Things have gotten better, though.  Really.  The heart palpitations now have an explanation (benign heart murmur and PVCs), and that random weight I gained disappeared - literally - overnight in late July.  I had complained to several doctors about the 10-12 pounds, and not one of them took me seriously.  They just told me it was most likely because I was getting older or eating more because I was still depressed about losing the baby.  No one would even consider that it was hormonal or water-related, which was crazy-making.  I was oh-so literally running until I bled trying to get it off, and borderline starving myself.  I had all but given up hope, and then *poof*.  The water went away, the PVCs all but stopped and I finally felt like my body was starting to get back to normal. 

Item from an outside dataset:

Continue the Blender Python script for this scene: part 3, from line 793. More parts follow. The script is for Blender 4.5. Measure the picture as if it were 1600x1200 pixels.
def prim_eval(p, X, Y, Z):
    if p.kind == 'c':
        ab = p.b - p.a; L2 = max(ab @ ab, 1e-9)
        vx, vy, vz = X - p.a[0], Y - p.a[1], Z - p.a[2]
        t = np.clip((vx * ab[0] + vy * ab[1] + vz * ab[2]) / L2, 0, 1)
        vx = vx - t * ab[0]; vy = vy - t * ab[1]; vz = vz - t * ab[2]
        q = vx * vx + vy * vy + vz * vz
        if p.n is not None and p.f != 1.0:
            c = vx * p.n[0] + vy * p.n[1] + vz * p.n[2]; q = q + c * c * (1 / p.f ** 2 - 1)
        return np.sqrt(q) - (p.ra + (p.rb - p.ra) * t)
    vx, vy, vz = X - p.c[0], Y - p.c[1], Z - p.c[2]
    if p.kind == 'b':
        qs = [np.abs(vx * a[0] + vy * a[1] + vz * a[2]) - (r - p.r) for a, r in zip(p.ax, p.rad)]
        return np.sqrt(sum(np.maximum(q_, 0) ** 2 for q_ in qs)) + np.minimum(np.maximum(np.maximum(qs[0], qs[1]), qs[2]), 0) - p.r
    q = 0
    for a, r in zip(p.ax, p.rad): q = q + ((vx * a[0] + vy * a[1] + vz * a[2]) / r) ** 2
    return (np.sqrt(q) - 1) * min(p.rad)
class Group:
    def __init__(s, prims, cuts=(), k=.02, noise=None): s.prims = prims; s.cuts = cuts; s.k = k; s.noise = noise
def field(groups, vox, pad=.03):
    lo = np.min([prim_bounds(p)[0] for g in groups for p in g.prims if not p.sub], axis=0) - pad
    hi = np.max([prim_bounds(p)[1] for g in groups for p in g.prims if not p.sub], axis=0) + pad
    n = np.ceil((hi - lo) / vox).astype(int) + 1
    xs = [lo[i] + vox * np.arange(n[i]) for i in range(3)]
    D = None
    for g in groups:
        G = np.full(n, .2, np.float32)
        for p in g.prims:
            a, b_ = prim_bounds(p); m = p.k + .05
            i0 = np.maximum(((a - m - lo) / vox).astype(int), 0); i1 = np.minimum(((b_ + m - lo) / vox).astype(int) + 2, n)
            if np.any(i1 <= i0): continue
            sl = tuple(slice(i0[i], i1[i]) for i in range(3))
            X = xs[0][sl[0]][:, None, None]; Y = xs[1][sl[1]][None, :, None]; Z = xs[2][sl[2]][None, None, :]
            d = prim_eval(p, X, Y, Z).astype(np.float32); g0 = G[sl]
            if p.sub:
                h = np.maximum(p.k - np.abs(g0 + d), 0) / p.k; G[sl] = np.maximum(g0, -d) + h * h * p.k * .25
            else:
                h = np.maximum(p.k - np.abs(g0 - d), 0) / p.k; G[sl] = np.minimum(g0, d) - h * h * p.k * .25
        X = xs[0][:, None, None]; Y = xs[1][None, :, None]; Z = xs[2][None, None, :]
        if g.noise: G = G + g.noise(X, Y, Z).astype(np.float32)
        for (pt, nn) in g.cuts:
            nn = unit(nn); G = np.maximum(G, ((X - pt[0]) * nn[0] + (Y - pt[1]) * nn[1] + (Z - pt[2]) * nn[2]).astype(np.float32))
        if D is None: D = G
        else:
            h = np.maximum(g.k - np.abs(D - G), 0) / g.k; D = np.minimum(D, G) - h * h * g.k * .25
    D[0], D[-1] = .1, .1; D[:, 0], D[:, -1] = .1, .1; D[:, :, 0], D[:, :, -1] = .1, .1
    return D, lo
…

Emotionally, though, I still have plenty of moments.

For instance…

…Trevor and I became Godparents on September 21st, and Banner absolutely adores his God sister, Abby.  Banner and I have taken her to the Arboretum on playdates, and he loves to push her stroller and check on her.  One time, at lunch in August, she was fussy with reflux and red faced with tears.  Banner wanted so badly to help her feel better that he covered her infant carrier and feet with stickers.  Since then he asks frequently to go see "Baby Abby".  He will hold her hand and smile at her, and Abby will stop crying and smile back when she sees him.  It melts my heart to see them together, and I can’t help but tear up when I think that he was supposed to be a big brother by now.

Or…

…Back before Banner was born, my mother bought a newborn Santa outfit.  Ban was supposed to arrive before Christmas, but was stubborn and showed up nearly two weeks late.  When he finally arrived in January, it never occurred to me (blame first time parenthood) to shove him in the tiny little outfit for a photo before he was way too big for it.  Something I’ve always regretted.  When I found out I was pregnant back in January, one of the thoughts that made me happy was having another opportunity to use the never worn Santa outfit.  After all, the timing would have been perfect with the holiday’s right around the corner.  Maybe an announcement photo?  It is a silly thing to be sad about:  an unused Santa onesie.  But I am.  I tear up when I think about it sitting in a bag in attic with the tags still attached.    

Maybe tomorrow I'll find my words and finish one of those drafts on my dashboard.